ユース・ケース 2: クライアントがプロキシーまたはプロキシー・チェーンに接続し、プロキシーまたはプロキシー・チェーンがプロキシー・プロトコルを使用してロード・バランサーに接続する

Application Load Balancer for VPC が、プロキシー・プロトコルを使用するプロキシー (またはプロキシー・チェーン) からトラフィックを受信する場合は、リスナーのプロキシー・プロトコルを有効にして、プロキシー・プロトコル・ヘッダーに含まれている元のクライアント情報をリスナーで解析できるようにする必要があります。 指定しない場合、この設定はデフォルトで無効になります。 ロード・バランサーは、プロキシー・プロトコル・ヘッダーのバージョンを検出してそのヘッダーを正しく解析することができるので、ALB へのトラフィックの送信に使用されるプロキシー・プロトコルのバージョンを指定する必要はありません。

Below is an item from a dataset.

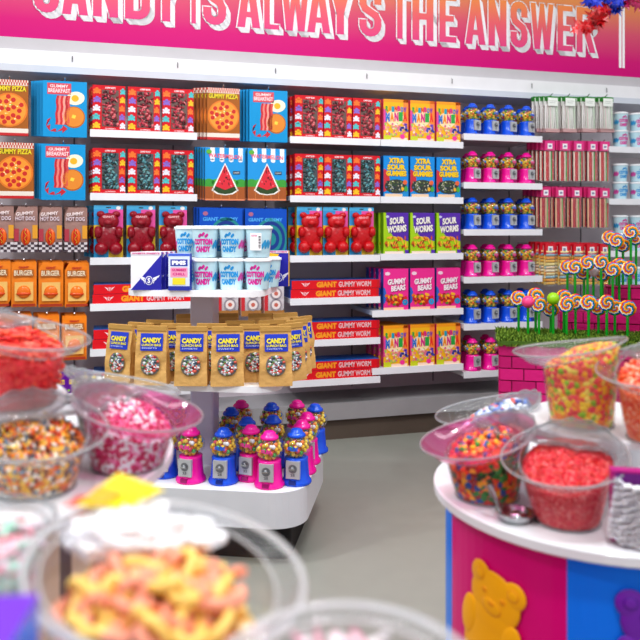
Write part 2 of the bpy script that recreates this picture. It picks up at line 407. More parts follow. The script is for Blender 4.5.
def d_cereal(kind):
    def d(b, w, h):
        y = -K; rn = random.Random(hash(kind) % 100 if False else len(kind))
        if kind == 'rainbow':
            b.rect(-w/2, -w*.38, h*.25, h*.75, y, M('E84A9A')); b.rect(-w/2, w/2, h*.93, h, y, M('F2A020'))
            b.rect(w*.30, w/2, h*.3, h, y, M('F58A3A')); b.disc(-w*.05, h*.55, y-K, w*.36, h*.20, M('FBE0B0'), 20, .2)
            cs = ['2FA84A', '2A7AD0', 'E8352C', 'F08A1C', '7A3AB0', 'D82A8A', '18A0B8']
            for i, ch in enumerate('RAINBOW'):
                b.text(ch, -w*.42+i*w*.12, -w*.31+i*w*.12, h*.70+.003*math.sin(i*2), h*.83+.003*math.sin(i*2), y-2*K, M(cs[(i*3) % 7]), .06)
            for i, ch in enumerate('MANIA'):
                b.text(ch, -w*.42+i*w*.175, -w*.255+i*w*.175, h*.45+i*.002, h*.67+i*.002, y-2*K, M(cs[(i*2+1) % 7]), .07)
            for i in range(70):
                b.disc(rn.uniform(-.45, .45)*w, rn.uniform(.10, .42)*h, y-(2+i*.02)*K, w*.045, w*.045, M(rn.choice(['E98A8A', 'F4C46A', 'F6E4D0', 'D86A9A', 'A8C858', 'F0A868', 'F4B0A0'])), 7)
            for i in range(12): b.disc(w*rn.uniform(.15, .46), h*rn.uniform(.16, .40), y-4*K, w*.05, w*.05, M(rn.choice(['4A4AB0', '6A4AC0', '3A5AB0'])), 7)
            b.disc(w*.25, h*.10, y-5*K, w*.10, h*.06, M('F03A9A'), 12); b.rect(-w/2, -w*.2, 0, h*.12, y-4*K, M('C8D028'))
            b.rect(-w*.2, w*.45, .0, h*.07, y-3*K, M('F6D8C0'))
        if kind == 'sour':
            b.disc(-w*.5, h*.4, y, w*.25, h*.28, M('C83040'), 18)
            b.disc(0, h*.26, y-K, w*.46, h*.17, M('3A4038'), 20)
            for i in range(60): b.disc(rn.uniform(-.42, .42)*w, rn.uniform(.15, .38)*h, y-2*K, w*.035, w*.03, M(rn.choice(['7A8A4A', 'C8C8B0', '2A3A4A', '5A6AA0', 'A8A08A', '3A5A3A'])), 6)
            for t, z, ww in (('XTRA', .81, .28), ('SOUR', .65, .34), ('GUMMIES', .50, .38)):
                b.text(t, -w*ww-.001, w*(ww+.05), h*z, h*(z+.135), y-2*K, M('8A6A10'), .07); b.text(t, -w*ww-.003, w*(ww+.04), h*z+.002, h*(z+.135)+.002, y-3*K, M('F2C81E'), .06)
            b.disc(w*.36, h*.36, y-3*K, w*.09, h*.06, M('E86A3A'), 10); b.disc(w*.40, h*.20, y-3*K, w*.08, h*.07, M('4AA84A'), 10); b.disc(w*.26, h*.2, y-3*K, w*.06, h*.05, M('E8B02A'), 8)
            b.rect(-w*.45, w*.25, 0, h*.08, y-3*K, M('E8C8A8')); b.rect(w*.25, w*.5, 0, h*.12, y-3*K, M('1A8AC8'))
        if kind == 'worms':
            b.poly([(-w*.40, y, h), (-w*.36, y, h*.62), (-w*.1, y, h*.42), (w*.5, y, h*.30), (w*.5, y, h)], M('5A2AA8'))
            b.disc(-w*.34, h*.90, y-K, w*.07, w*.05, M('C8C8E8'), 8)
            for t, z, a, c in (('SOUR', .72, -.26, .34), ('WORMS', .52, -.36, .42)):
                b.text(t, w*a+.002, w*c+.002, h*z-.003, h*(z+.17)-.003, y-2*K, M('2A1A50'), .08, slope=.012); b.text(t, w*a, w*c, h*z, h*(z+.17), y-3*K, M('EFEAE2'), .05, slope=.012)
            for i in range(46):
                x, z = rn.uniform(-.42, .42)*w, rn.uniform(.12, .40)*h; b.disc(x, z, y-(4+i*.02)*K, w*.085, w*.03, M(rn.choice(['E8A020', 'F2C82A', 'D8601C', 'C83A1C', '8A3A1A', 'F0B040'])), 8, rn.uniform(0, 3))
            b.rect(-w*.45, w*.3, .0, h*.06, y-4*K, M('F0D8C8')); b.rect(w*.35, w*.5, 0, h*.09, y-4*K, M('5A2AA8'))
        if kind == 'bears':
            b.disc(-w*.5, h*.35, y, w*.12, h*.2, M('2A6AC0'), 14); b.disc(-w*.34, h*.88, y-K, w*.11, w*.07, M('F0D0E0'), 8)
            for t, z, a, c in (('GUMMY', .62, -.34, .40), ('BEARS', .46, -.20, .38)):
                b.text(t, w*a+.002, w*c+.002, h*z-.003, h*(z+.14)-.003, y-2*K, M('7A1050'), .08, slope=.010); b.text(t, w*a, w*c, h*z, h*(z+.14), y-3*K, M('F6E6EC'), .05, slope=.010)
            for i in range(46):
                x, z = rn.uniform(-.42, .40)*w, rn.uniform(.12, .36)*h; b.disc(x, z, y-(4+i*.02)*K, w*.07, w*.05, M(rn.choice(['E8701C', 'F2B82A', 'D8301C', 'C82A1C', '9A2A1A', '5A8A2A', 'F09030'])), 8, rn.uniform(0, 3))
            for q in range(8): b.disc(w*.36+w*.07*math.cos(q*PI/4), h*.18+w*.07*math.sin(q*PI/4), y-6*K, w*.05, w*.05, M('2AA0D8'), 8)
            b.rect(-w/2, w*.3, .0, h*.06, y-4*K, M('F0C0A0')); 
    return d
def d_wormbox(b, w, h):
    y = -K
    wing_logo(b, -w*.345, h*.5, y, h*.55, M('F6D8DC'), M(RED))
    b.text('GIANT', -w*.225, w*.005, h*.16, h*.84, y, M('F09A20'), .07)
    b.text('GUMMY WORM', w*.025, w*.40, h*.18, h*.82, y, M('E8C0C4'), .03)
    b.rect(w*.47, w*.5, 0, h, y, M('C01824'))
PIZZA = carton('pizza_box', .205, .325, .026, 'A8642A', d_pizza, side='8A4A3A')
BRK = carton('breakfast_box', .248, .33, .026, '1C98D2', d_breakfast, side='0F4E7C')
MEL = carton('watermelon_box', .25, .33, .03, '2E9ADC', d_melon, side='143A68')
BLU = carton('blue_gummy_box', .27, .33, .03, '1858C0', d_bluespiral, side='123A80')
WINR = carton('gummy_window_box', .19, .272, .07, 'D01C2C', d_window(['8A1424', 'A81C34', '5A1420', 'C83A50', 'D86A70', '4A101C'])); add_window(WINR, .19, .272)
WINT = carton('gummy_window_box', .19, .272, .07, 'D01C2C', d_window(['2A5A64', '1C3A44', '4A8A94', '16282E', '6AA0A4', '243A2A'])); add_window(WINT, .19, .272)
BEARB = bearpack('r', '960C26', True)
BEARD = bearpack('r2', 'C8141E', True)
RAIN = carton('gummy_cereal_box', .178, .275, .055, 'F2B82A', d_cereal('rainbow'), side='E8457A', top='F2A828')
XSR = carton('gummy_cereal_box', .178, .275, .055, '2290DC', d_cereal('sour'), side='1A6AB0')
WRM = carton('gummy_cereal_box', .178, .275, .055, 'A8D028', d_cereal('worms'), side='7AB81C', top='5A2AA8')
BRS = carton('gummy_cereal_box', .178, .275, .055, 'E83A94', d_cereal('bears'), side='2A5AB0')
WBOX = carton('giant_worm_box', .60, .056, .22, RED, d_wormbox, side='2058B8', top='1E6AB8')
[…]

フロントエンドのリスナーのプロキシー・プロトコルを有効にすると、そのフロントエンドのポートへのすべてのトラフィックが、プロキシー・プロトコル・トラフィックとして想定されます。 適切なプロキシー・プロトコル・ヘッダーが含まれていない接続は確立されなくなります。 このクライアント情報をバックエンド・サーバー・プールに転送するには、プールのプロキシー・プロトコルを有効にする必要があります。 ユース・ケース 1 と同じく、バックエンド・サーバーで使用するように構成されているプロキシー・プロトコルのバージョンに応じて、バージョン 1 またはバージョン 2 を選択する必要があります。 このクライアント情報をバックエンド・サーバーが処理できない場合は、この情報をバックエンド・サーバーに転送しないように選択することもできます。その場合、この情報はロード・バランサーでドロップされます。